ECLI:NL:HR:2021:1377
Hoge Raad
- Cassatie
- Rechtspraak.nl
Cassatie tegen informatiebeschikking door de gemeente Huizen
In deze zaak heeft de Hoge Raad op 24 september 2021 uitspraak gedaan in een cassatieprocedure die was ingesteld door [X] te [Z] (hierna: belanghebbende) tegen het COLLEGE VAN BURGEMEESTER EN WETHOUDERS VAN DE GEMEENTE HUIZEN. De zaak betreft een beroep in cassatie tegen de uitspraak van het Gerechtshof Arnhem-Leeuwarden van 15 december 2020, nr. 20/00316, die op zijn beurt voortvloeide uit een uitspraak van de Rechtbank Midden-Nederland (nr. UTR 19/2768) betreffende een informatiebeschikking die aan belanghebbende was gegeven. Belanghebbende, vertegenwoordigd door A. Oosters, heeft een aantal middelen voorgesteld in het cassatieberoep.
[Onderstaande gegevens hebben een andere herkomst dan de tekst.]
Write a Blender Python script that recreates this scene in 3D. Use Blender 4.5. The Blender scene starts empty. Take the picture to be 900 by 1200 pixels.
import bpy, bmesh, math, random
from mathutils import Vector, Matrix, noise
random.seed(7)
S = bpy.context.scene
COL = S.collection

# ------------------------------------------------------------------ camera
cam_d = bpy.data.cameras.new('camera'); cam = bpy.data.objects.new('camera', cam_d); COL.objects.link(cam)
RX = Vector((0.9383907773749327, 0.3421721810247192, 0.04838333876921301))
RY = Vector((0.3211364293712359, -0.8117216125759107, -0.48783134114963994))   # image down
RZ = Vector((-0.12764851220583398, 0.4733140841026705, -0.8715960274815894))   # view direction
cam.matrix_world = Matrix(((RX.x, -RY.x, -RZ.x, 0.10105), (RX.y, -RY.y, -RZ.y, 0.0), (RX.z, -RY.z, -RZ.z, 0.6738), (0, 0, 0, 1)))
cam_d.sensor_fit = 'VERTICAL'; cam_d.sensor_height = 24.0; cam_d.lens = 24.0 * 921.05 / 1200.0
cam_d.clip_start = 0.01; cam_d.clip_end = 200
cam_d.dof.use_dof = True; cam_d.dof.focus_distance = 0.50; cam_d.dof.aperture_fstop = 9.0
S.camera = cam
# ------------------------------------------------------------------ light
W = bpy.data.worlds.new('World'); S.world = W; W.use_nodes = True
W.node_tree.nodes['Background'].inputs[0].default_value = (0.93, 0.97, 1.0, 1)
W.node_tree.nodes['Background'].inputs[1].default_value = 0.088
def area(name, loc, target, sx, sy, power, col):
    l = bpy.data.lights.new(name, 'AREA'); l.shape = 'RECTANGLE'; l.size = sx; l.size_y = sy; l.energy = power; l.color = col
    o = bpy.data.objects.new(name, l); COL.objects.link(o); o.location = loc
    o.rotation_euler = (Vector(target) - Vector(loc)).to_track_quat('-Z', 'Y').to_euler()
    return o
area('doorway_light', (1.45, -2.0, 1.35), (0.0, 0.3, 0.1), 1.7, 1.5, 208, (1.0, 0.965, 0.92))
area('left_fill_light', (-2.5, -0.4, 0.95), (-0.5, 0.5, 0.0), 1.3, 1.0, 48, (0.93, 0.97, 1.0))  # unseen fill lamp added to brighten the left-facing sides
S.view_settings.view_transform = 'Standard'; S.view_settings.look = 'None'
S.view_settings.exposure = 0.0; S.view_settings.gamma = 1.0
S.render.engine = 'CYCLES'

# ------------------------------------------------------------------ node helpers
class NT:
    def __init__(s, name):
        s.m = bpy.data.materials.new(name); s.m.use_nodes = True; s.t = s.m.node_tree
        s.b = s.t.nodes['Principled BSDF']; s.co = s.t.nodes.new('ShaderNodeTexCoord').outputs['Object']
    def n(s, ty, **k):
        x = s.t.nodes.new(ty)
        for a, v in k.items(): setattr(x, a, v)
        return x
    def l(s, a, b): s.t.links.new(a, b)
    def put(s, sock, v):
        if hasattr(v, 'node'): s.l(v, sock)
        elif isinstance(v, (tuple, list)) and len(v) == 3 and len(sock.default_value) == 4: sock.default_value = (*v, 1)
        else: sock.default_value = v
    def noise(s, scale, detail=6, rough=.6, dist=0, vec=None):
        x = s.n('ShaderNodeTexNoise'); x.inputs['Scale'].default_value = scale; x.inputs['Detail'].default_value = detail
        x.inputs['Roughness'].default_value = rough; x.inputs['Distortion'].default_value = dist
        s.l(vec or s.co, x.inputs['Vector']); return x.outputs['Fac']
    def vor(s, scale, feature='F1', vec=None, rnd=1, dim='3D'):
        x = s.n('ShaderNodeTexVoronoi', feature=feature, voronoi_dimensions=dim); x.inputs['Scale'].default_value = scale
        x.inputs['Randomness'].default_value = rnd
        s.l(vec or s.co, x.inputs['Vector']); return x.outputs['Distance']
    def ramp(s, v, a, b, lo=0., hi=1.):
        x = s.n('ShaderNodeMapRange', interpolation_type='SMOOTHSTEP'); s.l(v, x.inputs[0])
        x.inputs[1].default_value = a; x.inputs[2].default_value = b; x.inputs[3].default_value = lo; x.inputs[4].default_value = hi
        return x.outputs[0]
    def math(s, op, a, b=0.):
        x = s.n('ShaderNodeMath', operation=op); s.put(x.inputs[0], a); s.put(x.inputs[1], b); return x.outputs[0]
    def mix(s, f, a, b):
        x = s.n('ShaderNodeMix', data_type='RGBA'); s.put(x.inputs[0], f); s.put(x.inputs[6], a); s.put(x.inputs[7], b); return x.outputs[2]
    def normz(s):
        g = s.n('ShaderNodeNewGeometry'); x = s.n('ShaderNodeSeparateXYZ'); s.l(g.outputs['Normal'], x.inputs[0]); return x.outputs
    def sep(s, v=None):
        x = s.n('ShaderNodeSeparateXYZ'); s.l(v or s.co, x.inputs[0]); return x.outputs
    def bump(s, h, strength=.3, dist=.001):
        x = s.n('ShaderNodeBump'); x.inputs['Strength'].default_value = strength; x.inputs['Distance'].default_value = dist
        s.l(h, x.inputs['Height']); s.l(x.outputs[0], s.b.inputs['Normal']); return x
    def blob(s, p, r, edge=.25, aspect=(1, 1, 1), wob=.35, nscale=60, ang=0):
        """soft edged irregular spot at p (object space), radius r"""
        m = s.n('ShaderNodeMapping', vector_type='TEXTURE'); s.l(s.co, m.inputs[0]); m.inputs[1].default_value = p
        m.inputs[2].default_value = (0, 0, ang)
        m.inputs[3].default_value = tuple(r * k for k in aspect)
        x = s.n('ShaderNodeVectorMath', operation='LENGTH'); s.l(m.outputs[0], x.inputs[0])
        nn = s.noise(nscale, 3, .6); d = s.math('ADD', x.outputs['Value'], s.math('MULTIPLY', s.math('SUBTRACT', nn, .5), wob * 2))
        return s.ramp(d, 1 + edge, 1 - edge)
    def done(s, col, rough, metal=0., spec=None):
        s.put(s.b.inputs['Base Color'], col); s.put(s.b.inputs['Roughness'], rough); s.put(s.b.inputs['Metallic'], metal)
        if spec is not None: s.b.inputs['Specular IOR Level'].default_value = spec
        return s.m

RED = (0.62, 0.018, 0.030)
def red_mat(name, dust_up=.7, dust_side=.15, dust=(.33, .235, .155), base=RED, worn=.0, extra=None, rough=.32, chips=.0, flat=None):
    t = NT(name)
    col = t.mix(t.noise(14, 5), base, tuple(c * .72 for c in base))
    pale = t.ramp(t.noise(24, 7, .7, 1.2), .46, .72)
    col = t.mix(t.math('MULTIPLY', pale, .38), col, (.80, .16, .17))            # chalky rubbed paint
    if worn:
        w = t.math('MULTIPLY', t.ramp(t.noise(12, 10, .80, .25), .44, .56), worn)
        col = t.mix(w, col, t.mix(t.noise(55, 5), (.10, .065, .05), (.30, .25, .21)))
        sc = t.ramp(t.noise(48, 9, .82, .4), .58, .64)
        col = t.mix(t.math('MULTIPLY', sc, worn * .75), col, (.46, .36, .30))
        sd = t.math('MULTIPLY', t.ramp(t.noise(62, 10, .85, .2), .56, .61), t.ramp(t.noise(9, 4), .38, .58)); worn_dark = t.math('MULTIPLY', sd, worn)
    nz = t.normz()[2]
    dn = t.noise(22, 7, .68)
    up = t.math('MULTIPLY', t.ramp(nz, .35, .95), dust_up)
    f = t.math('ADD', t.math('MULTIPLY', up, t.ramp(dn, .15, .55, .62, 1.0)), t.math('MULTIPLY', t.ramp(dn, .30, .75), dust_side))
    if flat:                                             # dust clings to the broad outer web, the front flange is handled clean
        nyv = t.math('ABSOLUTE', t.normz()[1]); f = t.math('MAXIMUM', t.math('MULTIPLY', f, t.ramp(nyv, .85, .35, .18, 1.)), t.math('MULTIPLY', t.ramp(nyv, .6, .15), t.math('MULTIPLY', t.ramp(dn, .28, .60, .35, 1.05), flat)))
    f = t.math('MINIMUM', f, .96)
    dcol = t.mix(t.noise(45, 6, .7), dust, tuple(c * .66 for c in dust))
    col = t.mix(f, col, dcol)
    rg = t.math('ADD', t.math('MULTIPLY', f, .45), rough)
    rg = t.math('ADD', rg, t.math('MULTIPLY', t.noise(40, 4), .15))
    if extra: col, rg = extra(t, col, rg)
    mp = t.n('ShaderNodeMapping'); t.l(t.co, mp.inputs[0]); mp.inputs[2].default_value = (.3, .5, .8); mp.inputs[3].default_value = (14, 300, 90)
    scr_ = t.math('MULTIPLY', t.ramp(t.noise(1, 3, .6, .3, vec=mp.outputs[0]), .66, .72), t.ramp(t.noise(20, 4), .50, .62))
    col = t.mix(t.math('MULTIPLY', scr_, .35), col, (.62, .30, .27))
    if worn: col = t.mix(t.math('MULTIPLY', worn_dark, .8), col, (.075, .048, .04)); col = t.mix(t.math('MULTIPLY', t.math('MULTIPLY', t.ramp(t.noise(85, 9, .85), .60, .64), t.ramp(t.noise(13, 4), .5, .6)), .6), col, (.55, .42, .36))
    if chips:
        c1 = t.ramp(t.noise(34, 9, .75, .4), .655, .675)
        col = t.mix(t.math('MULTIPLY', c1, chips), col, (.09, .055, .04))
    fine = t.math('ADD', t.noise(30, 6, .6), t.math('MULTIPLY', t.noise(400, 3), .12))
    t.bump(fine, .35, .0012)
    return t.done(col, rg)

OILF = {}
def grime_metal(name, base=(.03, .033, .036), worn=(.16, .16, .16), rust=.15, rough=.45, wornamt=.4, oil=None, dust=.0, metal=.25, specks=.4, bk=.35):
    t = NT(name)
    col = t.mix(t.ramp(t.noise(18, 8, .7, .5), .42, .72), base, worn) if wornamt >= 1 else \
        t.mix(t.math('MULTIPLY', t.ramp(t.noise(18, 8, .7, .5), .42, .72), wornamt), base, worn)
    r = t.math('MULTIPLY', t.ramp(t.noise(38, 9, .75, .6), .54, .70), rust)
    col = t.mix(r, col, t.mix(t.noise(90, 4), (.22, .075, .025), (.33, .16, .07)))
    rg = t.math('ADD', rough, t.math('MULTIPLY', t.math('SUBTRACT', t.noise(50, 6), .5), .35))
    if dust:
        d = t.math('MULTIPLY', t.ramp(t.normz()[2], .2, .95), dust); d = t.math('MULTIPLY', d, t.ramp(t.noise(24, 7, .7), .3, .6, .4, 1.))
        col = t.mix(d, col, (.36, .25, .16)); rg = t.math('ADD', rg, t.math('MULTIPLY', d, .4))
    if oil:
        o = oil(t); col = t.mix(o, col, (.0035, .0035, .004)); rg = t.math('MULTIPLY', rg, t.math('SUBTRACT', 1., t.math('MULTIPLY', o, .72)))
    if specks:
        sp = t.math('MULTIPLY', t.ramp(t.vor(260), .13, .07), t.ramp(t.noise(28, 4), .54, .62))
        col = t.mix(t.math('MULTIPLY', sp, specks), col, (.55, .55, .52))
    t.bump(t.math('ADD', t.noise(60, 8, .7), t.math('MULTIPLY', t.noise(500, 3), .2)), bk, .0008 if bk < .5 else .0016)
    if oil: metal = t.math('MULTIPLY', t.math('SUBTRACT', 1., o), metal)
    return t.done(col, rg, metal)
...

Het college van burgemeester en wethouders van de gemeente Huizen, vertegenwoordigd door R.J. Ligthart, heeft een verweerschrift ingediend.
De Hoge Raad heeft de voorgestelde middelen beoordeeld en geconcludeerd dat deze niet kunnen leiden tot vernietiging van de uitspraak van het Hof. De Hoge Raad heeft geen motivering hoeven geven voor dit oordeel, aangezien het niet nodig was om vragen te beantwoorden die van belang zijn voor de eenheid of de ontwikkeling van het recht, zoals vermeld in artikel 81, lid 1, van de Wet op de rechterlijke organisatie.
Wat betreft de proceskosten heeft de Hoge Raad geen aanleiding gezien om een veroordeling in de proceskosten uit te spreken. De Hoge Raad heeft het beroep in cassatie ongegrond verklaard en belanghebbende een termijn van vier weken gegeven, te rekenen vanaf de datum van het arrest, om te voldoen aan de verplichtingen die in de informatiebeschikking zijn neergelegd. Dit arrest is gewezen door vice-president R.J. Koopman als voorzitter, en de raadsheren J. Wortel en M.T. Boerlage, in tegenwoordigheid van waarnemend griffier F. Treuren, en is openbaar uitgesproken op 24 september 2021.